7.Yearning for Mexico: Ruth Rewald
Roughly a decade before Mexico became an important part of the lives and works of displaced writers, Ruth Rewald published a book about statelessness with a Mexican protagonist: Janko. Der Junge aus Mexiko [Janko. The Boy from Mexico]. Janko's Mexican nationality is largely symbolic, as the book is more about the situation in Europe than about Mexican history or culture, a trait that this work from 1934 shares with some of the depictions of Mexico that come across in the works of authors who settled there in the early 1940s. These authors produced a rich collection of writing about their country of refuge, but the unsafe world these authors left behind in Europe is a constant, sometimes overwhelming presence that haunts their work. While the experiences that Anna Seghers and Rewald had with Mexico differed fundamentally, their yearning for the country was shared.
8.Magical Zapatistas: Gertrude Duby
Gertrude Duby was one of the few German-speaking exiles who remained in Mexico once the war was over. Before dedicating her life's work to the Lacandón Maya, Duby spent ten months traveling, mainly in the states of Morelos and Guerrero, to research the life stories of women who followed and fought with Emiliano Zapata during the Mexican Revolution. Duby's texts about the Zapatista women reveal an intense desire to find a world that was better than the one she had left behind in Europe. In her accounts the idealized and racialized indigenous characters coexist with the need for modernization and reform through education. Duby's creations, the "magical Zapatistas," emerge in an interstitial space, between Europe and Mexico, between a harrowing past and an uncertain future.

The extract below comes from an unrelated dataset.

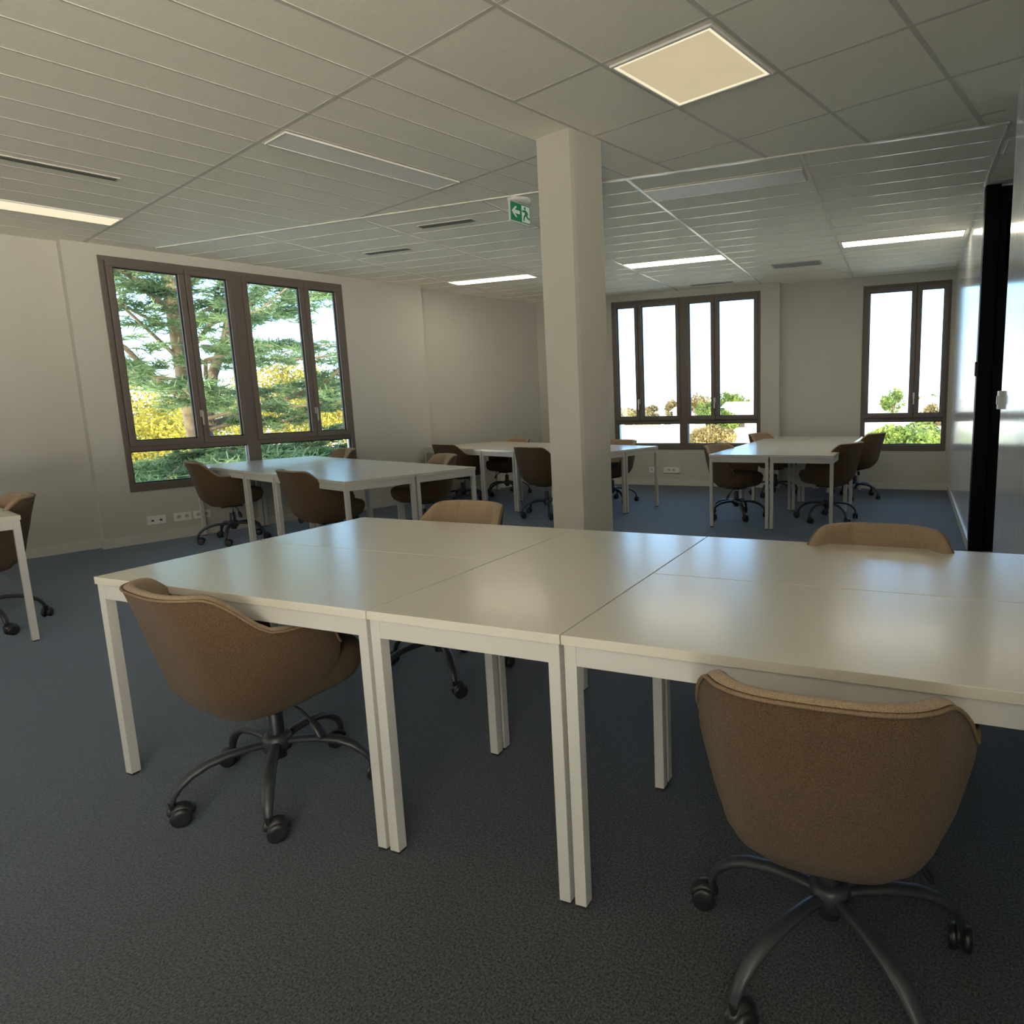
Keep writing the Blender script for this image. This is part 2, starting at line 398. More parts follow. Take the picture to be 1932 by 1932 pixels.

9.Landscapes of Grief: Egon Erwin Kisch
This chapter considers remote locations that the violence of World War II and the Holocaust did not reach, but its memory did. One of these locations is the town of Venta Prieta (Hidalgo), a place Kisch visited, intrigued by stories about a Jewish community that he indeed ended up finding there. His chronicles reveal the long reach of the Holocaust across the Atlantic in narratives that in the beginning appear to be rooted in Mexico and in the Mexican landscape, but then unexpectedly return to the places from which the refugees have fled and where their loved ones have vanished. In a twenty-first-century examination of the Holocaust, these and other seemingly distant locations do matter, as they appear in accounts of refugees who were able to survive in unexpected places across the world.
10.Afterlives
The concluding chapter addresses the ways in which refugee lives can become akin to afterlives, as these are existences located in the interstices between the present an the past, between old and new homes, and even trapped in 'spiderwebs' of suspicion and disbelief. The story of Spanish writer and politician Margarita Nelken (also a Spanish refugee in Mexico) who may or may not have been an FBI informant, charged with spying on Anna Seghers and others, is particularly relevant in this context. About eight decades after this book's protagonists found themselves displaced from their homes and on the run, the numbers of those facing a life that also is an afterlife have increased exponentially.